Tuesday, October 9, 2012

Eating better than ever

I have to say I think here I'm eating better than ever, sorry mom. The meals are very simple but balanced. Breakfast is the only meal that doesn't routinely include all four of meat, vegetables, fruit and some starch.
mmm... breakfast - phở bò (beef soup)

Meals nearly always include rice in one form or another, plain, noodles, a cake or paste. Then fresh meat, as in never frozen or refrigerated, most often pork followed by fish, beef and chicken. Then any of a variety of dark green vegetables. The vegetables are often boiled or softened by simmering in a hot pan with vegetable oil and then served alone or they are combined with carrots and potato or tarot and some meat in a soup. Greens are also served uncooked on a plate to pick from. If the green has a large leaf then it may b,e used as a wrapper for the other items on the table.
lunch - spiciest meal I've had, curry in this one
After the main meal some fruits are cut up and served. Mango, guava, papaya are the mainstays. There's nhan, also called longan, and rambutan. Both are very sweet with soft juicy flesh no fiber and a large single or multi-segment pit in the middle. The skin is easily removed and the flesh separates easily from the pit when you pop it in your mouth. You end up with a nice tender morsel to eat and a seed to spit out, kind of like eating a cherry.

I like pretty much everything I've had every trip here. This is the first repeated exposure to home cooking and it's very good.

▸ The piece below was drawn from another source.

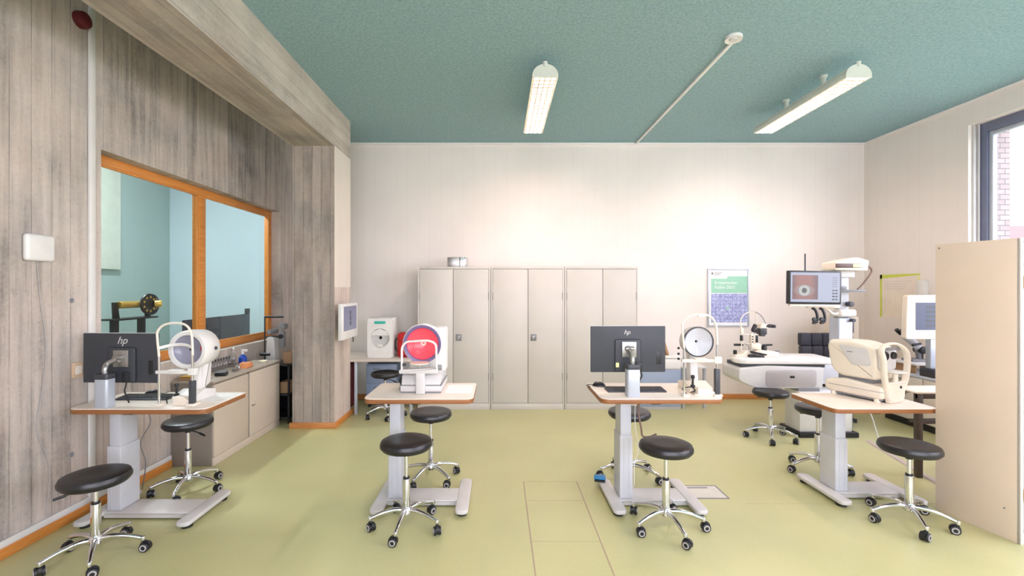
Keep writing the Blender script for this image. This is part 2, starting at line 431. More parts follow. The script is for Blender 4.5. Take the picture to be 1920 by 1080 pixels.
# interior window, left wall (orange wood, two panes)
FX0, FX1 = -3.235, -3.17
fr = MB(); w = 0.075; MY0, MY1 = 4.80, 4.90
fr.box(FX0, FX1, WY0, WY1, WZ1 - w, WZ1, 0.004); fr.box(FX0, FX1, WY0, WY1, WZ0, WZ0 + w, 0.004)
fr.box(FX0, FX1, WY0, WY0 + w, WZ0 + w, WZ1 - w, 0.004); fr.box(FX0, FX1, WY1 - w, WY1, WZ0 + w, WZ1 - w, 0.004)
fr.box(FX0, FX1 + 0.01, MY0, MY1, WZ0 + w, WZ1 - w, 0.004)
wf = struct('window_1', fr, 'orange_wood_y')
bd = MB()
for (a, b) in ((WY0 + w, MY0), (MY1, WY1 - w)):
    z0, z1 = WZ0 + w, WZ1 - w; q = 0.018
    bd.box(FX1 - 0.02, FX1 + 0.004, a, b, z0, z0 + q, 0.003); bd.box(FX1 - 0.02, FX1 + 0.004, a, b, z1 - q, z1, 0.003)
    bd.box(FX1 - 0.02, FX1 + 0.004, a, a + q, z0 + q, z1 - q, 0.003); bd.box(FX1 - 0.02, FX1 + 0.004, b - q, b, z0 + q, z1 - q, 0.003)
obj('glazing_bead', bd, 'orange_wood_z', wf)
obj('pane', MB().box(-3.205, -3.2, WY0 + w, MY0, WZ0 + w, WZ1 - w), 'glass', wf)
obj('pane', MB().box(-3.205, -3.2, MY1, WY1 - w, WZ0 + w, WZ1 - w), 'glass', wf)
# baseboards
struct('baseboard_left', MB().box(XL, XL + 0.025, YF, 4.22, 0, 0.068, 0.004), 'orange_wood_y')
struct('trim_1', MB().box(XL, XL + 0.02, YF, 4.22, 0.068, 0.112, 0.003), 'white_plastic')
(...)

Sweet desserts or cakes are not served very often. And they aren't laying around on the shelves at home to pick up and snack on. The sweet desserts I've had are mostly some variety of che dau trang. Sweet, sticky (glutinous) rice, cooked with coconut milk and various kinds of beans. Several different individual sized servings are presented and you pick the one you want to eat. Of course I've been offered a taste of all the ones I didn't pick and they have all been very good.

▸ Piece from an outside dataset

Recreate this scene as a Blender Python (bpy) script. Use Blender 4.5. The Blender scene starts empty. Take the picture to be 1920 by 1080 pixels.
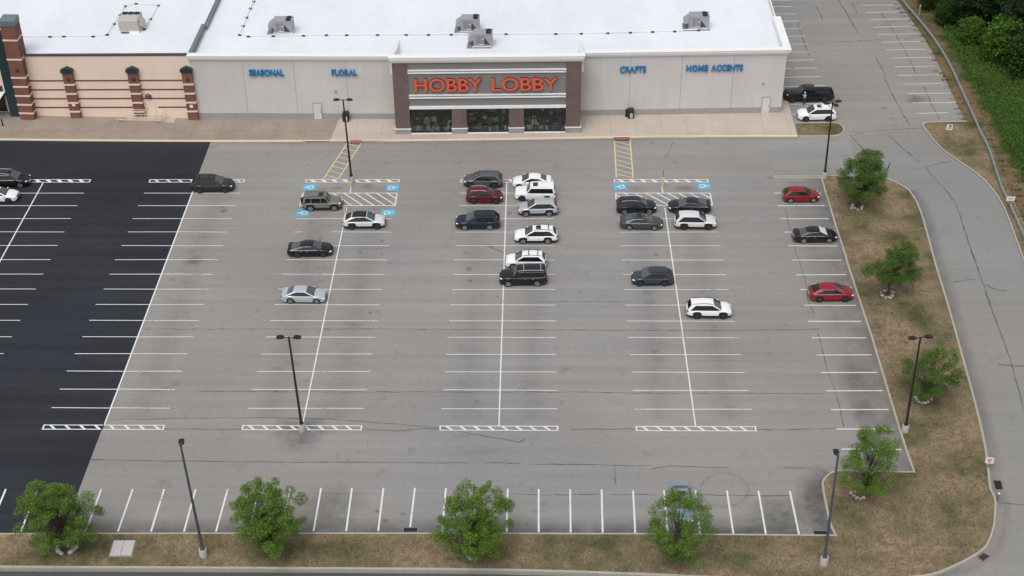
import bpy, bmesh, math, random
from math import sin, cos, pi, radians, sqrt, atan2, hypot
from mathutils import Vector, Matrix
from mathutils.geometry import tessellate_polygon
R = random.Random(7)
scn = bpy.context.scene
C = scn.collection

# ------------------------------------------------------------------ camera model (surveyed) and ground lookup
FPX, PIT, YAW, ROL, CH = 2703.42, radians(34.7393), radians(-1.0818), radians(-0.5621), 87.134

def bp(px, py, z=0.0, Y=None):
    a = (px - 960) / FPX; b = (py - 540) / FPX
    cr, sr = cos(ROL), sin(ROL)
    u = cr * a + sr * b; w = -sr * a + cr * b
    cp, sp = cos(PIT), sin(PIT)
    y = cp - w * sp; zz = -sp - w * cp
    c, s = cos(YAW), sin(YAW)
    X = c * u + s * y; Yy = -s * u + c * y
    t = (z - CH) / zz if Y is None else Y / Yy
    return Vector((X * t, Yy * t, CH + zz * t))

def G(px, py, z=0.0):
    p = bp(px, py, z)
    return (p.x, p.y)

def GL(pts, z=0.0):
    return [G(a, b, z) for a, b in pts]

# ------------------------------------------------------------------ materials
MATS = {}
def srgb(r, g, b):
    f = lambda c: (c / 255 / 12.92) if c / 255 <= .04045 else ((c / 255 + .055) / 1.055) ** 2.4
    return (f(r), f(g), f(b), 1)

class NT:
    def __init__(s, name):
        s.m = bpy.data.materials.new(name); s.m.use_nodes = True
        s.t = s.m.node_tree; s.t.nodes.clear()
        s.out = s.n('ShaderNodeOutputMaterial'); s.p = s.n('ShaderNodeBsdfPrincipled')
        s.l(s.p.outputs[0], s.out.inputs[0])
        s.tc = s.n('ShaderNodeTexCoord')
    def n(s, k, **kw):
        x = s.t.nodes.new(k)
        for a, b in kw.items(): setattr(x, a, b)
        return x
    def l(s, a, b): s.t.links.new(a, b)
    def noise(s, scale, detail=4, rough=.55, sc=(1, 1, 1), off=(0, 0, 0), coord='Object'):
        mp = s.n('ShaderNodeMapping'); mp.inputs['Scale'].default_value = sc; mp.inputs['Location'].default_value = off
        s.l(s.tc.outputs[coord], mp.inputs['Vector'])
        t = s.n('ShaderNodeTexNoise'); t.inputs['Scale'].default_value = scale; t.inputs['Detail'].default_value = detail
        t.inputs['Roughness'].default_value = rough
        s.l(mp.outputs[0], t.inputs['Vector'])
        return t.outputs['Fac']
    def ramp(s, fac, stops):
        r = s.n('ShaderNodeValToRGB'); e = r.color_ramp.elements
        while len(e) < len(stops): e.new(.5)
        for i, (p, c) in enumerate(stops):
            e[i].position = p; e[i].color = c if len(c) == 4 else (*c, 1)
        s.l(fac, r.inputs[0]); return r.outputs[0]
    def mix(s, fac, a, b, mode='MIX'):
        x = s.n('ShaderNodeMix', data_type='RGBA', blend_type=mode)
        for i, v in ((0, fac), (6, a), (7, b)):
            if hasattr(v, 'is_linked'): s.l(v, x.inputs[i])
            else: x.inputs[i].default_value = v
        return x.outputs[2]
    def mathn(s, op, a, b=0.0):
        x = s.n('ShaderNodeMath', operation=op)
        for i, v in enumerate((a, b)):
            if hasattr(v, 'is_linked'): s.l(v, x.inputs[i])
            else: x.inputs[i].default_value = v
        return x.outputs[0]
    def bump(s, h, strength=.3, dist=.02):
        b = s.n('ShaderNodeBump'); b.inputs['Strength'].default_value = strength; b.inputs['Distance'].default_value = dist
        s.l(h, b.inputs['Height']); s.l(b.outputs[0], s.p.inputs['Normal'])
    def col(s, c):
        if hasattr(c, 'is_linked'): s.l(c, s.p.inputs['Base Color'])
        else: s.p.inputs['Base Color'].default_value = c
    def set(s, **kw):
        for k, v in kw.items(): s.p.inputs[k.replace('_', ' ')].default_value = v
    def alpha(s, fac):
        tr = s.n('ShaderNodeBsdfTransparent'); mx = s.n('ShaderNodeMixShader')
        s.l(fac, mx.inputs[0]); s.l(tr.outputs[0], mx.inputs[1]); s.l(s.p.outputs[0], mx.inputs[2])
        s.l(mx.outputs[0], s.out.inputs[0])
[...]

Dinner itself is put on the table with each dish in an individual bowl or plate. Each diner gets a small bowl, maybe 3/4 of a cup, that's filled with white rice. Then you pick a bit of food from one of the common serving bowls, move it to your bowl of rice or just hover it over your bowl and then bring to your mouth. There is no portioning of servings to each diner. Basically each mouthful goes from common plate to your rice bowl to your mouth.
dinner - fish, beet leaves, cucumber, scallop spring rolls, soup

I've read that one way to reduce what you eat is to use small dinner plates. It seems to me the small bowl for rice and single mouthfuls carried over from serving dish to rice bowl to mouth have the same effect. At least I find I feel full and am not stuffing myself and believe I'm eating less than I would normally or at least fewer calories. We're not eating any processed foods.